::: Data provided

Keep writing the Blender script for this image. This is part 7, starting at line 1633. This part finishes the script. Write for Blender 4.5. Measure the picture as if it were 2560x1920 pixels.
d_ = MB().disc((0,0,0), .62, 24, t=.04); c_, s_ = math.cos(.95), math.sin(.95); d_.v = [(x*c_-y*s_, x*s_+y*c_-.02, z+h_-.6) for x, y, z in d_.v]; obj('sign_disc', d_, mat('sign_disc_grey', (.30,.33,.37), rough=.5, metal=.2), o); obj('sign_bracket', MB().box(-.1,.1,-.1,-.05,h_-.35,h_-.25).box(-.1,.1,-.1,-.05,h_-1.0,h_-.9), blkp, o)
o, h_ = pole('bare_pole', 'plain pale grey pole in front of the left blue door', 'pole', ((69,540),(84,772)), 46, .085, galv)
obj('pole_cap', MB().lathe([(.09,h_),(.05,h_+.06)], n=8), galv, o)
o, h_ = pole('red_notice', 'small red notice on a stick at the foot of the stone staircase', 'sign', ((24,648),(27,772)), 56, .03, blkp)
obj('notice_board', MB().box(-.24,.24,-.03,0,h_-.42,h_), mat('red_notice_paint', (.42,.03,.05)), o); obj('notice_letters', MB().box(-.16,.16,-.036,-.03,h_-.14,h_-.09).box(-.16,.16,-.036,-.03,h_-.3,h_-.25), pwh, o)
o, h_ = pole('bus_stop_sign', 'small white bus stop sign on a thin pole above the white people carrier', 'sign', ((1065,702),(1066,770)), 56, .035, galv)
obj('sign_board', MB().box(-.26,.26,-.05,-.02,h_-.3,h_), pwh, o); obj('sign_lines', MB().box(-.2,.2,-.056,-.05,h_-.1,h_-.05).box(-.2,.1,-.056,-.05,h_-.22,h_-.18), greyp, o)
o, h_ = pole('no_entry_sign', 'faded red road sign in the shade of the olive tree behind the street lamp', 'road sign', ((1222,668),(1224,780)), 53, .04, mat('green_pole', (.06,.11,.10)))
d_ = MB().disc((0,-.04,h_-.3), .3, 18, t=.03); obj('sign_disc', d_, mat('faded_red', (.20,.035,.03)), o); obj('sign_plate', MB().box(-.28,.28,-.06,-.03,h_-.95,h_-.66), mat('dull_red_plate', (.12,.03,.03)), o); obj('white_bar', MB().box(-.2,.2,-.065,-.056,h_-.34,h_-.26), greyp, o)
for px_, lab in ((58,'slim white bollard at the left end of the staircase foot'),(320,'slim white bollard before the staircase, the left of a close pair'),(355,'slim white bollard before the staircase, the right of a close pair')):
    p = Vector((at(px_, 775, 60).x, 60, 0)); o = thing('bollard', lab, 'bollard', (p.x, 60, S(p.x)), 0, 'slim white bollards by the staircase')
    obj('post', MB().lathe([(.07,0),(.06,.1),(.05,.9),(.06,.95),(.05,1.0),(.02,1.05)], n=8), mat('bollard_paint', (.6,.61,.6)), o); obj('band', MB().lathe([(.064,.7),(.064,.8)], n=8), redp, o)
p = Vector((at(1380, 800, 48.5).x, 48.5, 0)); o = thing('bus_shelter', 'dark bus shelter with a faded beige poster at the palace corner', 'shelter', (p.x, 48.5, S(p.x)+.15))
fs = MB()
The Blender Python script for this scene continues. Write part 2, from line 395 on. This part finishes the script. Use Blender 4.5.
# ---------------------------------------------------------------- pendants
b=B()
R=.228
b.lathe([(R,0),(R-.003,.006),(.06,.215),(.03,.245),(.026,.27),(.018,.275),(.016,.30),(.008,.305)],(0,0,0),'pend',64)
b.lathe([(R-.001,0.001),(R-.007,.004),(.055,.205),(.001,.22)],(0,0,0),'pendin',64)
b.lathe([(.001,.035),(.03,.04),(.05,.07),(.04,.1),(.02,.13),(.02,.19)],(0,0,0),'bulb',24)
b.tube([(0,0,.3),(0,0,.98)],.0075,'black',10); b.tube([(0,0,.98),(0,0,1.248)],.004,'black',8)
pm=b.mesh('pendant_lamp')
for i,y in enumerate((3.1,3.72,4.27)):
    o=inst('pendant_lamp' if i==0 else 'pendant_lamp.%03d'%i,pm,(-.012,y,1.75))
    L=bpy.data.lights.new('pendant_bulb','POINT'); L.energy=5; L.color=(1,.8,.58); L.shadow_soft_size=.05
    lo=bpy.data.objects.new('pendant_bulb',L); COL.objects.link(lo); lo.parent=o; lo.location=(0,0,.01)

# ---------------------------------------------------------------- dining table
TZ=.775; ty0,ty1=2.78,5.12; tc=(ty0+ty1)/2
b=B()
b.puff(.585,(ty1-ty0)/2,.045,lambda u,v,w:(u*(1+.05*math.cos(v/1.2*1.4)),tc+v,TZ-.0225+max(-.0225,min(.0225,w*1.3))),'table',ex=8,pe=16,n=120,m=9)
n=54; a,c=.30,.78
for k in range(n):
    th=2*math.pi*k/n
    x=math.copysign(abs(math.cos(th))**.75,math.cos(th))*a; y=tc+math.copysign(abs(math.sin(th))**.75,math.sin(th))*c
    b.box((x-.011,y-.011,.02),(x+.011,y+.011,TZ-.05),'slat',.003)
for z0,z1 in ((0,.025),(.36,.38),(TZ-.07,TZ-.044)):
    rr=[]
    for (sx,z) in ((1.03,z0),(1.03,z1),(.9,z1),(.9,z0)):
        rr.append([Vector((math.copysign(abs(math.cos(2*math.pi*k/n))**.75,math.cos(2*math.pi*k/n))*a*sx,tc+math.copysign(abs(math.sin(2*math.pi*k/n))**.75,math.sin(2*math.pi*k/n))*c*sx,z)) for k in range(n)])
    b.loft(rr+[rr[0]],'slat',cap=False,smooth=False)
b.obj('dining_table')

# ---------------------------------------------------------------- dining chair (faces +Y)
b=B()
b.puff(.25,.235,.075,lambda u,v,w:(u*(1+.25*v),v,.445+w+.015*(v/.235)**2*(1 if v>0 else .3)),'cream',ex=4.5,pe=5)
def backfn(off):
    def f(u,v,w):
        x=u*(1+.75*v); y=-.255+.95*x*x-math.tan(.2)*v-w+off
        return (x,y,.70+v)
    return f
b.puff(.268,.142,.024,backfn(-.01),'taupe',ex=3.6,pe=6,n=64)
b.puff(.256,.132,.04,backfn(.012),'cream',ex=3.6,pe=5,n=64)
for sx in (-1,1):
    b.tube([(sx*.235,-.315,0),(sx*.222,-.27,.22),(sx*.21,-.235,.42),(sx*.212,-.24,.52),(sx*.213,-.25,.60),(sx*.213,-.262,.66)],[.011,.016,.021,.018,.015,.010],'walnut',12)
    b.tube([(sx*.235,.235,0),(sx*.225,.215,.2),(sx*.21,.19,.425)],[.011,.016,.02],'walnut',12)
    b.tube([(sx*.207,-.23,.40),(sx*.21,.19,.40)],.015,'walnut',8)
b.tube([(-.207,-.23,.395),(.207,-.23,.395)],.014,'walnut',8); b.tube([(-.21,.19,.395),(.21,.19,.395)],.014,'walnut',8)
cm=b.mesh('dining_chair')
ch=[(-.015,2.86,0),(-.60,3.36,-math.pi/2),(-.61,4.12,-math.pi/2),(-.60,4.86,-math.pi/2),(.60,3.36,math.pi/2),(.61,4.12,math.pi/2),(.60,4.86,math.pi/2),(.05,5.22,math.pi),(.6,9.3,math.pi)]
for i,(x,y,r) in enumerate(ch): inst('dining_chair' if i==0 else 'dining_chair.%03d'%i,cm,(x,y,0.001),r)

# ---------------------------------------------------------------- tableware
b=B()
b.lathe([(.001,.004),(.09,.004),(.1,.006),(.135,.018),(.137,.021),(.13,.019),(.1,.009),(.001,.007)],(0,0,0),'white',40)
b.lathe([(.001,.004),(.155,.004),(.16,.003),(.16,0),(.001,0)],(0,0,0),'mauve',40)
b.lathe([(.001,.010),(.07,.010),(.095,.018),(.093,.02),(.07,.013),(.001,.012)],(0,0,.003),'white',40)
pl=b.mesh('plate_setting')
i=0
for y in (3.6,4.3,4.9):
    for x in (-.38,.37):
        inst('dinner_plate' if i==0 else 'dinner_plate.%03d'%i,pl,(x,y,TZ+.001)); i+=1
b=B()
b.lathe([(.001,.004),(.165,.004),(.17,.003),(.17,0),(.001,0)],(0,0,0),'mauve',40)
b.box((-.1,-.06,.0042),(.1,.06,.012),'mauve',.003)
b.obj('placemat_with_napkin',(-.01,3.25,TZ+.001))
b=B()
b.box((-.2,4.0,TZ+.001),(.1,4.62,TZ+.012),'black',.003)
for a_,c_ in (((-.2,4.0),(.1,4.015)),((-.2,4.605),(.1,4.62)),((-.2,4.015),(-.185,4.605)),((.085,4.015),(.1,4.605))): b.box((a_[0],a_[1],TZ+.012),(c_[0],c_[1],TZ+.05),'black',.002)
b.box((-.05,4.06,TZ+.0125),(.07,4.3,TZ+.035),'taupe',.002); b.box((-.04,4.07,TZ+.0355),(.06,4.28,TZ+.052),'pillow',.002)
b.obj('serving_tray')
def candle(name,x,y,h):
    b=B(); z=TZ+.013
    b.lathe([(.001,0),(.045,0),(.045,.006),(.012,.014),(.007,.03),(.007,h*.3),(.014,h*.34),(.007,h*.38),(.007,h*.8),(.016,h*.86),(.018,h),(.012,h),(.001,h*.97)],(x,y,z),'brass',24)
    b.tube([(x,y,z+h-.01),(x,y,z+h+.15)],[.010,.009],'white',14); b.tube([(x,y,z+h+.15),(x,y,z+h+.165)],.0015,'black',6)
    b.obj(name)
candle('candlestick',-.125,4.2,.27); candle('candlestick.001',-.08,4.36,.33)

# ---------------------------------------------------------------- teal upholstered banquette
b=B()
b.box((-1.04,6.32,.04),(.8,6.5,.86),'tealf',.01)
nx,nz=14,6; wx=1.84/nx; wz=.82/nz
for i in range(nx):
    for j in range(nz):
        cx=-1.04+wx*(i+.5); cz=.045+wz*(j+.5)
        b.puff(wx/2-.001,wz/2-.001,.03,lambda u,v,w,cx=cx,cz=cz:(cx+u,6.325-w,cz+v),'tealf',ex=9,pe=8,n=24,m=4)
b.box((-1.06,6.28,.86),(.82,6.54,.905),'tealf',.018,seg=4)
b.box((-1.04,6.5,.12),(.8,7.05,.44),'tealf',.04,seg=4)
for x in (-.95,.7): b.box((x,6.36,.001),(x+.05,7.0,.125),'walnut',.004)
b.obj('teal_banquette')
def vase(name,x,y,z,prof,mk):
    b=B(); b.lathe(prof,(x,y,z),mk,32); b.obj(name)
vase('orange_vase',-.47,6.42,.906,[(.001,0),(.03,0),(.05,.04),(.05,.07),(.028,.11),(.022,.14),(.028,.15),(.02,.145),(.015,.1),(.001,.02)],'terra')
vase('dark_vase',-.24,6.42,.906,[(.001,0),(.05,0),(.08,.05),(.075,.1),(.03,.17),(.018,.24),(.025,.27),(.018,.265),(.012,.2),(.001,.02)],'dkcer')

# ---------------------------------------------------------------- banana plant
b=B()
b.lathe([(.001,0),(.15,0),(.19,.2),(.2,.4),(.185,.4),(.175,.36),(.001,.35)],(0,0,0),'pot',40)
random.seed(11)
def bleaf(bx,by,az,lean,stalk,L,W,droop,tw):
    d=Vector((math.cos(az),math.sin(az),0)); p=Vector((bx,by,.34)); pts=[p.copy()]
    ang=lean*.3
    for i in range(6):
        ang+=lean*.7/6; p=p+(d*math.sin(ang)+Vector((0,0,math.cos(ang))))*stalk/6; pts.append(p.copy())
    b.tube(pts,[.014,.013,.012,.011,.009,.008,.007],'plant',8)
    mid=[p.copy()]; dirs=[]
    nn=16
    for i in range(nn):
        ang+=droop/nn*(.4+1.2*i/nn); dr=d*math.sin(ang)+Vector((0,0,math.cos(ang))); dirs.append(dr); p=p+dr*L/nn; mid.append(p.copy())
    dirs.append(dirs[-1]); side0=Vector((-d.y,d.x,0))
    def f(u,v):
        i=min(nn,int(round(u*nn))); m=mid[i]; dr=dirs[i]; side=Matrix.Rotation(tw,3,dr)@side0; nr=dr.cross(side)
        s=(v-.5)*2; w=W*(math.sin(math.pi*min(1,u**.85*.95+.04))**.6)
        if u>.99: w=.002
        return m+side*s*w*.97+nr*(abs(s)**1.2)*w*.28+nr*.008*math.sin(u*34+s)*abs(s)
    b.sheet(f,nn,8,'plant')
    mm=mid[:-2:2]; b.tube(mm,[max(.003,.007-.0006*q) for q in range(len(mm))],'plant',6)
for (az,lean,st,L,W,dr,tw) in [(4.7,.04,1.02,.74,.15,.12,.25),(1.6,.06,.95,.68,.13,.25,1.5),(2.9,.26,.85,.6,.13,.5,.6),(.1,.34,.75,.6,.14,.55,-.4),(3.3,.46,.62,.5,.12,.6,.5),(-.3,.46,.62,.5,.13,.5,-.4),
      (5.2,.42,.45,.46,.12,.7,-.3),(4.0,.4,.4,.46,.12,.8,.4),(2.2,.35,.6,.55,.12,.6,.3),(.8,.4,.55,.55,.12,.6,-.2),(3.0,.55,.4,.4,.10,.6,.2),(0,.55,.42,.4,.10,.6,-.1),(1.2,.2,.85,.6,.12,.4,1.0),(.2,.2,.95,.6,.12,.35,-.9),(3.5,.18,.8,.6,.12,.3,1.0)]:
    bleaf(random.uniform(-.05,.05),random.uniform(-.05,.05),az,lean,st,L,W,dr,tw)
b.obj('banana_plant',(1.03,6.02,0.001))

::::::

## What the exercise asks
Scan the lines above for "Write", then copy every one that has it.

## Exercise response
Keep writing the Blender script for this image. This is part 7, starting at line 1633. This part finishes the script. Write for Blender 4.5. Measure the picture as if it were 2560x1920 pixels.
The Blender Python script for this scene continues. Write part 2, from line 395 on. This part finishes the script. Use Blender 4.5.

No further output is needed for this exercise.